── Data extract

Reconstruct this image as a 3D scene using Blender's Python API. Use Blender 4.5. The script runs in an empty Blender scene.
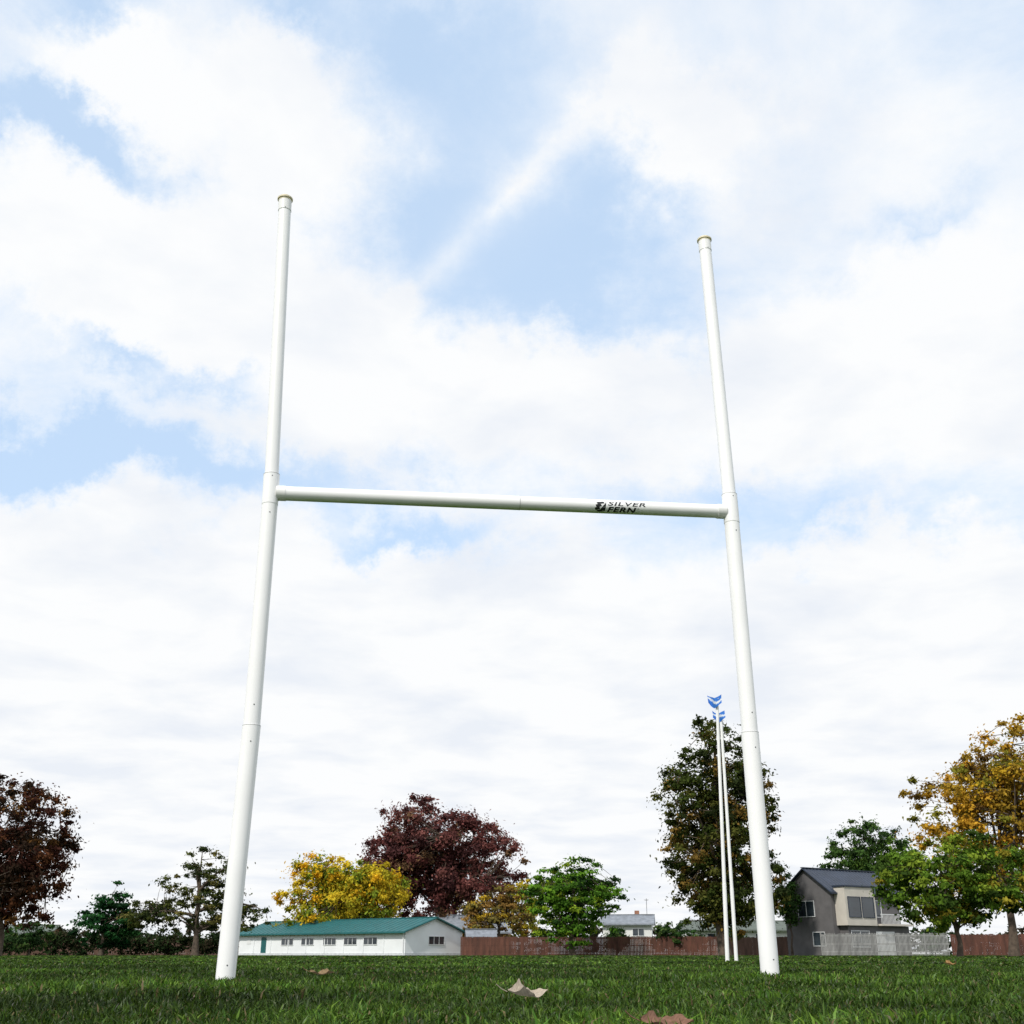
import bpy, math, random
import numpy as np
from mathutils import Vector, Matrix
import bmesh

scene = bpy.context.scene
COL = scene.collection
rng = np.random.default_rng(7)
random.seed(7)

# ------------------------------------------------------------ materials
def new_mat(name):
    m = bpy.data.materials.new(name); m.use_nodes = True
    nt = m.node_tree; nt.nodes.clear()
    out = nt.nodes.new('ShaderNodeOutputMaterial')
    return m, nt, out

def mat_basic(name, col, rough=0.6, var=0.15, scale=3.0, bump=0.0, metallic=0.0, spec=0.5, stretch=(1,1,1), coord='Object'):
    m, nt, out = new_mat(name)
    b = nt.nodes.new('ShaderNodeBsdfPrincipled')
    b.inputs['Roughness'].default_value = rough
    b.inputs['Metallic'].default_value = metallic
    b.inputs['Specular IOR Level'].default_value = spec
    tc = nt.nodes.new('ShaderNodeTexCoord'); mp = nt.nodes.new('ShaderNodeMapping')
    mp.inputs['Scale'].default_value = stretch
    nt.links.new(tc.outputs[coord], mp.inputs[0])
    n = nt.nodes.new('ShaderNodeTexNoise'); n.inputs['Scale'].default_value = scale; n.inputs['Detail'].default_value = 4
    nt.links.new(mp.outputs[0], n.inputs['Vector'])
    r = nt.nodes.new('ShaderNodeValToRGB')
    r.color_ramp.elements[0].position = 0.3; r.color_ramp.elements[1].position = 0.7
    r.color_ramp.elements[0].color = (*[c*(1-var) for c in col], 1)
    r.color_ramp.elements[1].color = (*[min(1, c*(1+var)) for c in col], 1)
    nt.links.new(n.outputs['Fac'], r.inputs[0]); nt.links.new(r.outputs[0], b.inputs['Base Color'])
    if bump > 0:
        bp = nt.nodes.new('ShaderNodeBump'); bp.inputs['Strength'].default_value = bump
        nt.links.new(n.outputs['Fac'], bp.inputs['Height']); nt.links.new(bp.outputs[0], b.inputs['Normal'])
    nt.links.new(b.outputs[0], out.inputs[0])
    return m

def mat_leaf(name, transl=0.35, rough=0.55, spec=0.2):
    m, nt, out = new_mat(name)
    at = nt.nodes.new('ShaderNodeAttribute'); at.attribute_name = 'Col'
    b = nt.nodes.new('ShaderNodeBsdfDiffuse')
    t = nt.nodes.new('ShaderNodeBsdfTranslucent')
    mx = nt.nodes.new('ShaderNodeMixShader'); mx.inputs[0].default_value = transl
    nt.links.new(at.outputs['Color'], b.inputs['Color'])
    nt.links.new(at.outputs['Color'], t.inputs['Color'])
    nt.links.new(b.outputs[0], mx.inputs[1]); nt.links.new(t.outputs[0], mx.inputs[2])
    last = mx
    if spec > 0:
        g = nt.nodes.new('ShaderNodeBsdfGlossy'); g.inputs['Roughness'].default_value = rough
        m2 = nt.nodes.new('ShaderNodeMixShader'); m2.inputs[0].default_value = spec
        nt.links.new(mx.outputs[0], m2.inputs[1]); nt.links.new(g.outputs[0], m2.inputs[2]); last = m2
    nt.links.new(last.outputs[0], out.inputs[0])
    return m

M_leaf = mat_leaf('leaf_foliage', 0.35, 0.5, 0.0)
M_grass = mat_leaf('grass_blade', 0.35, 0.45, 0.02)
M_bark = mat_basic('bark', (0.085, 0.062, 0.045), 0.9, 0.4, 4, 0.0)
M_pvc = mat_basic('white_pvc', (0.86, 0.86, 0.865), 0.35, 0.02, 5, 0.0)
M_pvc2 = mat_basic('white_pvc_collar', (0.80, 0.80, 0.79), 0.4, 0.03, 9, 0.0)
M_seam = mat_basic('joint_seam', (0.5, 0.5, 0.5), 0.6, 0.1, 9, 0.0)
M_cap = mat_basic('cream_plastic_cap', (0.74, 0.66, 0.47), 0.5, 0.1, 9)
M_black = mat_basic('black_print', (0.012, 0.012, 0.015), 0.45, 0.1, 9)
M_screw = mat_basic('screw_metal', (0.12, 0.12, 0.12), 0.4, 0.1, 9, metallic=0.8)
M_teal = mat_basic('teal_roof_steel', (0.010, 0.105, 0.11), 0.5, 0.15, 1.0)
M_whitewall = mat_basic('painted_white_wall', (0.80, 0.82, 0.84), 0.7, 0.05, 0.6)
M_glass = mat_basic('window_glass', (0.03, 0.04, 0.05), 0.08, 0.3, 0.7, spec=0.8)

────

### [Your objective]
Repeat the lines exactly as they stand, from the opening line of the data through the line with "return m, nt, out". Pictures stay out of the copy.

### [Answer to the exercise]
Reconstruct this image as a 3D scene using Blender's Python API. Use Blender 4.5. The script runs in an empty Blender scene.
import bpy, math, random
import numpy as np
from mathutils import Vector, Matrix
import bmesh

scene = bpy.context.scene
COL = scene.collection
rng = np.random.default_rng(7)
random.seed(7)

# ------------------------------------------------------------ materials
def new_mat(name):
    m = bpy.data.materials.new(name); m.use_nodes = True
    nt = m.node_tree; nt.nodes.clear()
    out = nt.nodes.new('ShaderNodeOutputMaterial')
    return m, nt, out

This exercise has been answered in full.